ScottGu’s latest blog post talks about the VS 2008 web deployment project and the MS Web Deployment Team blog, which deals with a web deployment tool (not to be confused with the VS 2008 project).
I had to do a little digging, but found this white paper on MSDN which explains the web deployment project for 2005. From the abstract:
Visual Studio 2005 provides deployment support through its Copy Web Site and Publish Web Site features. While these are ideal for many scenarios, there are other, more advanced scenarios where developers need the following capabilities:
- More control over assembly naming and output.
- Custom pre-processing and post-processing for the build.

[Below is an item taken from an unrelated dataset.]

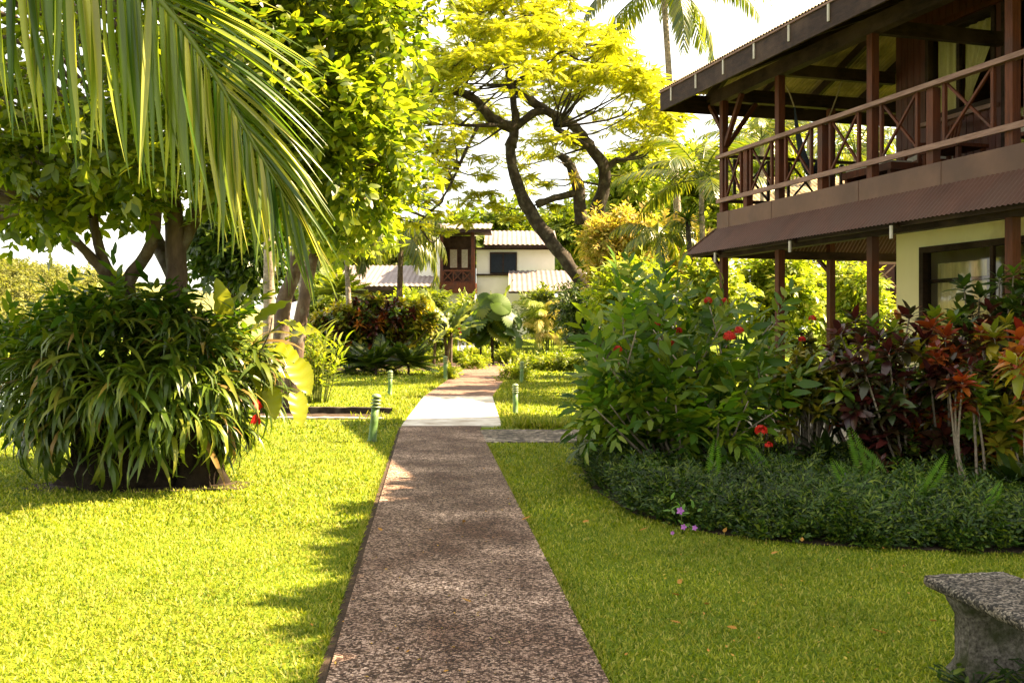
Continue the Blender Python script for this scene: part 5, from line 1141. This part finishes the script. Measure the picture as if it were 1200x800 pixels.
# pale bamboo palm
b = base_of(W(641, 400, 49)[0], 49)
bp_ = thing('bamboo_palm', 'pale yellow clumping palm with arching fronds on the far lawn', 'palm', b)
m = MB()
for k in range(16): f = np.array(b) + r.normal(0, .16, 3) * [1, 1, 0]; m.tube([f, f + [r.normal(0, .1), 0, r.uniform(.8, 1.6)]], .03, 6)
part('canes', m, MT['stem_green'], bp_)
for k in range(44):
    m = MB(); f = np.array(b) + [r.normal(0, .25), r.normal(0, .25), r.uniform(.7, 2.6)]; frond_mesh(m, f, r.uniform(0, 6.28), r.uniform(1.3, 2.1), r.uniform(.5, 1.3), r.uniform(1.2, 2.2), r, 30, .5, .5); part('frond', m, MT['leaf_pinkyellow'] if k % 2 else MT['leaf_lime'], bp_)
# dark creeper hanging on the leaning trunk
cr = thing('hanging_creeper', 'dark leafy creeper draped round the foot of the leaning feathery tree trunk', 'creeper', base_of(W(690, 400, 32)[0], 32))
m = MB(); c4 = [W(px, py, 32.2) for px, py in ((672, 345), (684, 350), (676, 365), (690, 370), (668, 372), (695, 385), (680, 385), (665, 358))]
cl = np.array([(c[0], c[1], c[2], .55) for c in c4]); clump_twigs(m, cl, 60, spray_T(LEAF_S, 8, 1, .4, r), .38, r, droop=.9); part('foliage', m, MT['leaf_dark'], cr)
m = MB(); m.tube(smooth_path([cr.location, W(688, 380, 32.2), W(672, 345, 32.2)], 5), .05, 6); part('stem', m, MT['bark_dark'], cr)
# orange epiphytes on the burl
for k, (px, py, Z_, lab) in enumerate(((672, 208, 32.6, 'orange tinged epiphyte on the stub of the second dark trunk'), (697, 262, 33.4, 'yellow epiphyte tuft low on the second dark trunk'))):
    b = W(px, py, Z_); rosette_plant('epiphyte', lab, b, b, 46, .5, strip_T(5, .1, 1.2, .4), MT['leaf_pinkyellow'], 160 + k, 'epiphytes on the feathery tree', e=(-.6, 1.2))
for k, (x0, x1, y0, y1, Z_, mt, lab) in enumerate((
    (485, 530, 335, 410, 50, 'leaf_mid', 'green shrub against the far house behind the paddle leaved plant'),
    (528, 566, 340, 405, 53, 'leaf_lime', 'lime shrub under the far house balcony'),
    (560, 604, 345, 405, 52, 'leaf_mid', 'green shrub against the far house wall behind the fan palm'),
    (612, 660, 335, 398, 55, 'leaf_mid', 'green shrub below the lower roof behind the bamboo palm'),
    (645, 705, 330, 400, 54, 'leaf_mid', 'green shrub right of the bamboo palm'),
    (455, 500, 335, 410, 48, 'leaf_lime', 'lime shrub under the young coconut palm'),
    (345, 400, 318, 400, 46, 'leaf_mid', 'bushy shrub under the sloping roof end'))):
    bush_tree('wall_shrub', lab, 'shrub', x0, x1, y0, y1, Z_, MT[mt], MT['twig'], 300 + k, size=.5, nc=34, n_per=26, cr=.55, tr=.05, group='shrubs along the far house', limb_r=.02)
# low clipped tufts along the far paths
SMALL = spray_T(LEAF_S, 7, 1, .42, r)
def tuft(px, Z, w, h, mat, label, seed, name='low_shrub', x=None):
    r = np.random.default_rng(seed); b = base_of(W(px, 400, Z)[0] if x is None else x, Z); m = MB()
    n = max(6, int(18 * w)); cl = np.array([(b[0] + r.uniform(-w, w) * .8, b[1] + r.uniform(-.4, .4), b[2] + h * r.uniform(.15, .75), h * .38) for _ in range(n)])
    clump_twigs(m, cl, 34, SMALL, .28, r, droop=-.2); return solo(name, m, MT[mat], label, 'shrub', b, 'low shrubs along the far paths')
for k, (px, Z, w, h, mat, lab) in enumerate((
    (500, 43.5, .75, .5, 'leaf_lime', 'low shrub at the end of the cross path, beside the cycads'),
    (532, 46.5, .8, .65, 'leaf_mid', 'low green shrub at the foot of the paddle leaved plant'),
    (563, 46.3, .7, .75, 'leaf_lime', 'rounded low shrub left of the fan palm trunk'),
    (588, 46.0, .7, .75, 'leaf_lime', 'rounded low shrub right of the fan palm trunk'),
    (556, 39.5, .55, .5, 'leaf_lime', 'small tuft on the path corner behind the third left bollard'),
    (523, 31.6, .3, .4, 'leaf_lime', 'small tuft round the foot of the third left bollard'),
    (603, 30.5, .45, .55, 'leaf_lime', 'small tuft left of the second right bollard'),
    (625, 38.5, .8, .6, 'leaf_lime', 'low yellow shrub behind the second right bollard'),
    (652, 38.0, .8, .75, 'leaf_lime', 'low yellow shrub between two far bollards'),
    (677, 37.5, .8, .8, 'leaf_mid', 'low dark based shrub at the right end of the row'),
    (690, 56.0, 1.2, .8, 'leaf_dark', 'dark low shrub in front of the stone garden wall'))):
    tuft(px, Z, w, h, mat, lab, 170 + k)

# ------------------------------------------------------------------ red flowered bush on the right of the path
r = np.random.default_rng(201)
ixb = np.array([1.74, 10.7, 0.0])
ix = thing('flowering_bush', 'tall leafy bush with round red flower heads beside the path', 'bush', ixb)
IL = leaf_T(.36, .16, .28); ISP = spray_T(IL, 8, 1, .5, r, droop=.1, tip=2)
ms = MB(); tp = []
for k in range(46):
    px = r.uniform(690, 915); py = r.uniform(335, 470) + (30 if px > 870 or px < 715 else 0); Z = 10.7 + r.normal(0, .5)
    tp.append(W(px, py, np.clip(Z, 9.8, 11.8)))
for k in range(26):
    tp.append(W(r.uniform(695, 880), r.uniform(455, 520), 10.2 + r.normal(0, .4)))
tp = np.array(tp); bases = [ixb, ixb + [-.02, -.2, 0], ixb + [.9, .1, 0], ixb + [-.4, .3, 0]]
tw = []
for p in tp:
    b = bases[int(r.choice(4, p=[.35, .25, .25, .15]))] + r.normal(0, .05, 3) * [1, 1, 0]
    mid = b * .5 + p * .5 + r.normal(0, .08, 3); Q = smooth_path([b, mid, p], 6); ms.tube(Q, np.linspace(.02, .006, len(Q)), 6, wob=.05, r=r)
    for u in np.linspace(.5, 1.0, 7):
        q = np.array([np.interp(u, np.linspace(0, 1, len(Q)), Q[:, i]) for i in range(3)]); tw.append((q, nrm(Q[-1] - Q[-3]), u))
part('stems', ms, MT['stem_pale'], ix)
m = MB(); P = np.array([t_[0] for t_ in tw]); Dm = np.array([t_[1] for t_ in tw]); U = np.array([t_[2] for t_ in tw])
d = Dm * 0.6 + rdir(len(P), r) * np.where(U > .97, .25, .9)[:, None] + [0, 0, .25]
m.scatter(ISP, P, frames(d, np.stack([r.normal(0, .4, len(P)), r.normal(-.2, .4, len(P)), np.ones(len(P))], -1)), .42 * r.uniform(.7, 1.2, len(P)))
part('leaves', m, MT['ixora'], ix)
PET = combine(leaf_T(.55, .05, .1, full=False), np.zeros((4, 3)), frames(np.array([(1, 0, .15), (-1, 0, .15), (0, 1, .15), (0, -1, .15)], float), np.array([0, 0, 1.0])), np.ones(4))
def flower_head(p, R_):
    m = MB(); n = 46; u = rdir(n, r); u[:, 2] = np.abs(u[:, 2]) * .9 - .15; u = nrm(u); pp = np.asarray(p) + u * R_ * .8
    m.scatter(PET, pp, frames_z(u, r.uniform(0, 6, n)), R_ * .36)
    m.tube([np.asarray(p) - [0, 0, R_ * 1.6], p], .005, 5, 1); part('flower', m, [MT['flower_red'], MT['stem_green']], ix)
for px, py, Z, R_ in ((724, 410, 10.2, .055), (795, 388, 10.3, .05), (790, 404, 9.9, .055), (855, 395, 9.9, .075), (866, 388, 10.1, .06), (830, 353, 10.6, .055), (849, 353, 10.7, .045), (892, 505, 9.3, .07), (901, 522, 9.3, .045), (952, 374, 10.6, .05), (940, 398, 10.4, .045), (770, 380, 10.4, .04)):
    flower_head(W(px, py, Z), R_)
# dark stumps behind it
for k, (px, Z, h, w, lab) in enumerate(((706, 12.4, .42, .075, 'dark weathered stump at the left end behind the red flowered bush'), (715, 12.0, .38, .05, 'slim grey stump between two dark ones behind the red flowered bush'), (727, 12.2, .40, .085, 'dark weathered stump most hidden by the red flowered bush'))):
    b = (W(px, 400, Z)[0], Z, 0.0); m = MB(); m.lathe([(w * 1.15, -.02), (w, .06), (w * .95, h * .7), (w * .98, h), (w * .8, h + .015), (0.001, h + .018)], b, 14); 
    solo('tree_stump', m, MT['bark_dark'] if k != 1 else MT['stone_rough'], lab, 'stump', b, 'stumps behind the red flowered bush')

# ------------------------------------------------------------------ dense low ground cover and small plants of the bed
r = np.random.default_rng(211)
n = 19000; x = r.uniform(.8, 5.2, n); y = np.interp(x, BED_Y, BED_E) + 0.05 + .05 * np.sin(9 * x) + .035 * np.sin(23 * x) + r.normal(0, .025, n) + r.uniform(0, 1, n) ** 1.5 * 4.2
ok = (y < 12.2) & (x < .56 * y + .3); x = x[ok]; y = y[ok]
edge = y - np.interp(x, BED_Y, BED_E)
hh = np.clip(.11 + edge * .7, .08, .29) * (0.72 + .28 * np.sin(x * 5.1 + 1.3 * np.sin(y * 4)) * np.cos(y * 4.3 + x)) + .045 * np.sin(x * 13 + 2 * np.sin(y * 5)) * np.sin(y * 12)
hh = hh * np.interp(y, [7, 9, 11, 12], [1, 1, .9, .7])
z = hh * r.uniform(.0, 1.0, len(x)) ** .45
front = (edge < .25); z[front] = hh[front] * r.uniform(.05, 1, front.sum())
d = rdir(len(x), r); d[:, 2] = np.abs(d[:, 2]) * .8 + .25; d[:, 1] -= .35
CSP = spray_T(leaf_T(.5, .1, .15, full=False), 9, 1, .34, r, droop=.1)
m = MB(); m.scatter(CSP, np.stack([x, y, z], -1), frames(d, np.stack([r.normal(0, .4, len(x)), r.normal(-.5, .4, len(x)), np.ones(len(x))], -1)), .10 * r.uniform(.5, 1.6, len(x)))
k2 = r.choice(len(x), 2600, replace=False)
GF = spray_T(leaf_T(.22, .05, .3, full=False), 12, 1, .3, r, droop=.35, tip=1)
d2 = rdir(len(k2), r); d2[:, 2] = np.abs(d2[:, 2]) + .5; m.scatter(GF, np.stack([x[k2], y[k2], hh[k2] * .9], -1), frames(d2, np.array([0, -.4, 1.0]) + r.normal(0, .3, d2.shape)), .19 * r.uniform(.5, 1.5, len(k2)))
struct('ground_cover', m, MT['cover'], 'stuff')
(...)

- The ability to exclude, add, and transform files and directories during builds.
- The ability to modify the Web.config file to change database connection strings, application settings, or the URLs for Web references, depending on the build configuration. (For example, it might be necessary to use different values for development, test, staging, and release settings).
this white paper describes a solution to these advanced scenarios and introduces a new feature called Web Deployment Projects for Visual Studio 2005.

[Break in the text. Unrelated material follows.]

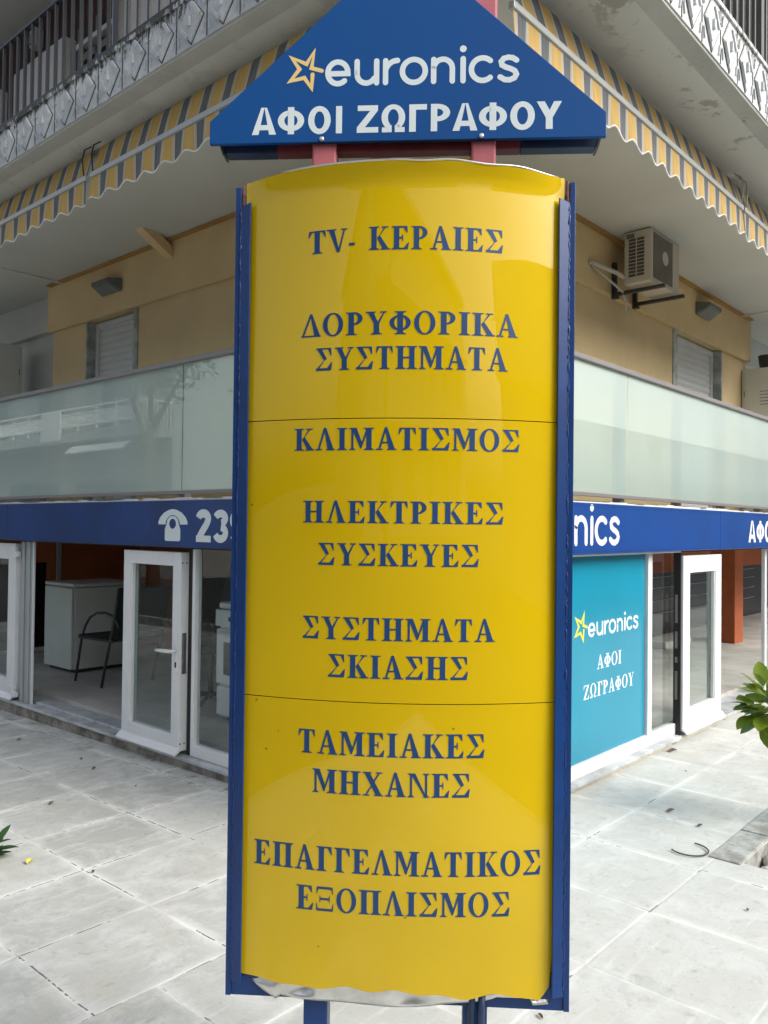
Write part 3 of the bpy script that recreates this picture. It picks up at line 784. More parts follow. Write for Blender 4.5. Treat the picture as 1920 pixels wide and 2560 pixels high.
m = MB(); m.box(*fb('L', 2.0345, 2.0372, .014, .046, .56, .815)); m.box(*fb('L', 2.028, 2.0346, .024, .036, .69, .715)); m.build('lock_plate', 'steel', d2_)
m = MB()
for dd in (.015, .045):
    for zz in (1.25, .12): m.box(*fb('L', 2.0352, 2.0372, dd, dd + .008, zz, zz + .01))
m.build('screw', 'bracket', d2_)
part('seal', 'rubber', bld, fb('L', 1.992, 2.03, -.05, .004, .055, 1.352))
shl = part('shop_window', 'white_pvc', bld, fb('L', 1.955, 1.985, -.04, .012, .055, 1.345), fb('L', .0, 1.955, -.04, .012, .055, .128), fb('L', -.012, .05, -.05, .0118, .128, 1.345), bevel=.004)
sheet_part('pane', 'glass', shl, 'L', .05, 1.955, -.017, .128, 1.345)
each('header', 'rubber', bld, fb('L', .0, 12, -.06, .046, 1.346, 1.49), fb('R', .05, 14, -.06, .046, 1.342, 1.49))
shm = part('shop_window', 'white_pvc', bld, fb('L', 5.32, 5.40, -.04, .012, .055, 1.345), fb('L', 5.4, 8, -.04, .012, .055, .13), bevel=.004)
sheet_part('pane', 'glass', shm, 'L', 5.4, 8, -.017, .13, 1.345)

# ---- shop front, right
shr = part('shop_window', 'white_pvc', bld, fb('R', .051, 2.74, -.04, .012, .052, .13), fb('R', 2.205, 2.272, -.04, .012, .13, 1.341), bevel=.004)
sheet_part('pane', 'glass', shr, 'R', 2.272, 2.70, -.017, .13, 1.341)
sheet_part('pane', 'glass', shr, 'R', .052, 2.204, -.017, .13, 1.341)
part('seal', 'rubber', bld, fb('R', 2.670, 2.682, -.005, .045, .045, 1.34))
for a, b in ((.30, .50), (.56, .60), (.66, .78), (.84, 1.04)): part('edge_lock', 'steel', bld, fb('R', 2.666, 2.6695, .008, .026, a, b))
leaf_door('R', 2.685, 3.445, -.005, .06, .08, 1.315, .125)
shp = part('shop_window', 'white_pvc', bld, fb('R', 4.68, 4.73, -.02, .012, .052, 1.341), fb('R', 4.73, 7.5, -.04, .012, .052, .13), bevel=.004)
sheet_part('pane', 'glass', shp, 'R', 4.73, 7.5, -.017, .13, 1.341)

# ------------------------------------------------------------------ teal window poster
po = thing('window_poster', 'teal poster with a yellow star and pale lettering covering the right shop window', 'poster', (1.2, 0, .1))
part('poster_sheet', 'teal_vinyl', po, fb('R', .06, 2.2, -.0135, -.0105, .131, 1.340))
def onR(d): return lambda u, v, o: (u, -d - o, v)
def onL(d): return lambda u, v, o: (-d - o, -u, v)
wd, wp = rounded_word()
k = (2.10 - 1.405) / wd
letters_mesh([[(1.405 + u * k, .85 + v * .088) for u, v in p] for p in wp], onR(-.0105)).build('lettering', 'letter_white', po)
letters_mesh([[(1.25 + u * .122, .845 + v * .118) for u, v in p] for p in star_polys()], onR(-.0105)).build('star_emblem', 'letter_lime', po)
letters_mesh(text_polys(serif, gk('ΑΦΟΙ'), 1.524, 1.852, .648, .085), onR(-.0105)).build('lettering', 'letter_white', po)
letters_mesh(text_polys(serif, gk('ΖΩΓΡΑΦΟΥ'), 1.353, 2.035, .486, .085), onR(-.0105)).build('lettering', 'letter_white', po)

# ------------------------------------------------------------------ blue shop boards
bl = thing('shop_sign', 'long navy shop board with a white telephone symbol and numerals, left facade', 'sign', (0, 5, 1.35))
part('board', 'fascia_blue', bl, fb('L', -.1, 4.40, .052, .10, 1.356, 1.648), fb('L', 4.403, 12, .052, .10, 1.360, 1.648), bevel=.004)
m = MB()
for zz in (1.372, 1.632): m.box(*fb('L', -.1, 4.40, .1, .1025, zz - .002, zz + .002))
m.build('board_fold', 'fascia_blue', bl)
f = onL(.10)
pz = lambda L_: [[(-2.235 + u * .315, 1.393 + v * .2) for u, v in p] for p in L_]
ph = []
hs = [(0, .52), (.0, .60), (.06, .74), (.2, .89), (.38, .98), (.5, 1.0), (.62, .98), (.8, .89), (.94, .74), (1.0, .60), (1.0, .52)]
inn = [(.26, .52), (.26, .60), (.30, .68), (.36, .76), (.43, .80), (.5, .815), (.57, .80), (.64, .76), (.70, .68), (.74, .60), (.74, .52)]
for i in range(10): ph.append([hs[i], hs[i + 1], inn[i + 1], inn[i]])
bo = [(.5, .785), (.59, .77), (.66, .70), (.695, .62), (.71, .52), (.75, .42), (.765, .36), (.765, .04), (.73, .0), (.5, 0)]
oc = [(.5, .70), (.55, .685), (.59, .64), (.61, .58), (.615, .52), (.60, .46), (.57, .42), (.54, .395), (.52, .385), (.5, .38)]
for i in range(9):
    ph.append([bo[i], bo[i + 1], oc[i + 1], oc[i]]); ph.append([(1 - a, b) for a, b in (bo[i], bo[i + 1], oc[i + 1], oc[i])])
letters_mesh(pz(ph), f).build('telephone_symbol', 'letter_white', bl)
def digits():
    W = .26
    d2 = stroke(arc(.37, .72, .24, .16, 172, -20, 12) + [(.52, .54), (.34, .34), (.17, .13)], W, False) + [rc(.02, 0, .74, .20)]
    d3 = stroke(arc(.36, .73, .23, .145, 165, -80, 14) , W * .9, False) + stroke(arc(.36, .29, .24, .18, 85, -165, 16), W * .9, False)
    d9 = stroke(arc(.37, .68, .235, .20, 0, 360, 24), W * .9, False) + stroke([(.605, .68), (.60, .42)] + arc(.36, .36, .24, .25, 10, -150, 12), W * .9, False)
    return d2, d3, d9
for dg, u0, u1 in zip(digits(), (-1.835, -1.665, -1.507), (-1.684, -1.515, -1.36)):
    letters_mesh([[(u0 + u / .74 * (u1 - u0), 1.393 + v * .196) for u, v in p] for p in dg], f).build('numeral', 'letter_white', bl)
br = thing('shop_sign', 'long blue shop board with white rounded lettering, right facade above the teal poster', 'sign', (5, 0, 1.35))
part('board', 'fascia_blue_right', br, fb('R', -.051, 3.3, .052, .10, 1.354, 1.648), fb('R', 3.302, 14, .052, .10, 1.352, 1.648), bevel=.004)
m = MB()
for zz in (1.372, 1.632): m.box(*fb('R', -.05, 14, .1, .1025, zz - .002, zz + .002))
m.build('board_fold', 'fascia_blue_right', br)
m = MB()
for i in range(30):
    for zz in (1.363, 1.641):
        m.box(*fb('R', i * .47, i * .47 + .008, .1, .103, zz - .003, zz + .003))
m.build('rivet', 'fascia_blue', br)
k = (1.585 - 1.025) / (7.1 - 3.89)
letters_mesh([[(1.585 - (7.1 - u) * k, 1.403 + v * .172) for u, v in p] for p in wp], onR(.10)).build('lettering', 'letter_pure', br)
letters_mesh([[(.03 + u * .2, 1.40 + v * .17) for u, v in p] for p in star_polys()], onR(.10)).build('star_emblem', 'letter_gold', br)
for tx_, a_, b_ in (('ΑΦΟΙ', 3.948, 4.62), ('ΖΩΓΡΑΦΟΥ', 4.86, 6.45)): letters_mesh(text_polys(sans, gk(tx_), a_, b_, 1.402, .18), onR(.10)).build('lettering', 'letter_pure', br)
part('light_strip', 'white_pvc', br, fb('R', .0, 2.6, .045, .075, 1.342, 1.3515))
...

The web deployment tool on the other hand, is a stand alone tool (currently just a command line utility called msdeply.exe), “that provides support for deploying, synchronizing and migrating IIS 6.0 and 7.0.”

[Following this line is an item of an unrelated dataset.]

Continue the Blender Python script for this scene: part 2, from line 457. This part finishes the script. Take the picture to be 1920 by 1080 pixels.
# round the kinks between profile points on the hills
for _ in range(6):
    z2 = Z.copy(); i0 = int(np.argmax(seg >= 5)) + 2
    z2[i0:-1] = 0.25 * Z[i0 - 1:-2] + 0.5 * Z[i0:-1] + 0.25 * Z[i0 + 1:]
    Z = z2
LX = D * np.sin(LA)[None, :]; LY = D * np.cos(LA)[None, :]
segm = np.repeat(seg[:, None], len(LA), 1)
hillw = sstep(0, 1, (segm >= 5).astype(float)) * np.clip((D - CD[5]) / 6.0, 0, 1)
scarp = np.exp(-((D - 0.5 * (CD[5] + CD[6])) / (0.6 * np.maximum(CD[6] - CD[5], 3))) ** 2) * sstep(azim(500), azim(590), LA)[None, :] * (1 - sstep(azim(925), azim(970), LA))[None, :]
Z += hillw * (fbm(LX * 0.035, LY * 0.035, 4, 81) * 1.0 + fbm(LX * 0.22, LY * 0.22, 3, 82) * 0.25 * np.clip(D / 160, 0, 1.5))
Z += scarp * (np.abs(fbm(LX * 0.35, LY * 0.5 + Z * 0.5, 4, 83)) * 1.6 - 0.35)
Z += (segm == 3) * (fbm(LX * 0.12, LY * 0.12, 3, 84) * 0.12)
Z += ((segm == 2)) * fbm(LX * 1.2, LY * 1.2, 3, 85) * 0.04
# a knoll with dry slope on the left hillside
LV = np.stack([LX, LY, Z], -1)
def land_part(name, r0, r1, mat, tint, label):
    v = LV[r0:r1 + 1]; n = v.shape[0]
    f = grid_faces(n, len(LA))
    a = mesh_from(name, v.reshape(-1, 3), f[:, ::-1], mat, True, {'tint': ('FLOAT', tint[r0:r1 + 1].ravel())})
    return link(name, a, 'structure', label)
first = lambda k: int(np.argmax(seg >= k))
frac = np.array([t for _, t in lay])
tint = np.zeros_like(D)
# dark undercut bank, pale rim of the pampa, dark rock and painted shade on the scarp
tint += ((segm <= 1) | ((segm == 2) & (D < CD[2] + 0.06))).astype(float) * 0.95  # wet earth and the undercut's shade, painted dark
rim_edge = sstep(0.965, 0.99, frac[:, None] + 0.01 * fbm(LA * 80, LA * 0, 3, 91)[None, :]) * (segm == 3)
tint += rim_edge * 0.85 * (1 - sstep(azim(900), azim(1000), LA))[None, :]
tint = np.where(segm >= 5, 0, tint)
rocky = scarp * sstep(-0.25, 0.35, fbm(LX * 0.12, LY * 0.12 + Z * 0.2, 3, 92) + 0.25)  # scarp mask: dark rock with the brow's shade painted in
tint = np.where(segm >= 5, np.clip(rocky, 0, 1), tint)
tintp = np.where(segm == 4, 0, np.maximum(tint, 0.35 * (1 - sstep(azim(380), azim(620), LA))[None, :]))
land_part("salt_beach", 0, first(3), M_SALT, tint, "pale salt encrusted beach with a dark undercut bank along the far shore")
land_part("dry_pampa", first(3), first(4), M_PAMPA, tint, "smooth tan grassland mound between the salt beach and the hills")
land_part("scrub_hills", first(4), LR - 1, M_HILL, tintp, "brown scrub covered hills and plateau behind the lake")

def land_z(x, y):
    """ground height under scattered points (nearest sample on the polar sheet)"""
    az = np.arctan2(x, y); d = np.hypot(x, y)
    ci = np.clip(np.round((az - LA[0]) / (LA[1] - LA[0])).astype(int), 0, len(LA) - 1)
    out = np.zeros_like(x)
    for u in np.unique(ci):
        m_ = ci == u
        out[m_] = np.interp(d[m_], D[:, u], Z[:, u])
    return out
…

It supports moving configuration, content, SSL certificates and other types of data associated with a web server. You can choose to sync a single site or the entire web server. Because we know that one tool can never ‘automagically’ guess what your application relies on, we’ve tried to be pretty flexible and powerful – you can customize exactly what you want to sync using a manifest file. You can also skip sites or other objects, or you can perform regular expression replacements during a sync (like changing the home directory on the destination machine).
These two new tools will help make deployment a lot easier and enable a more agile environment. Unfortunately my project assignment at work has changed, so I won’t be getting direct exposure to these.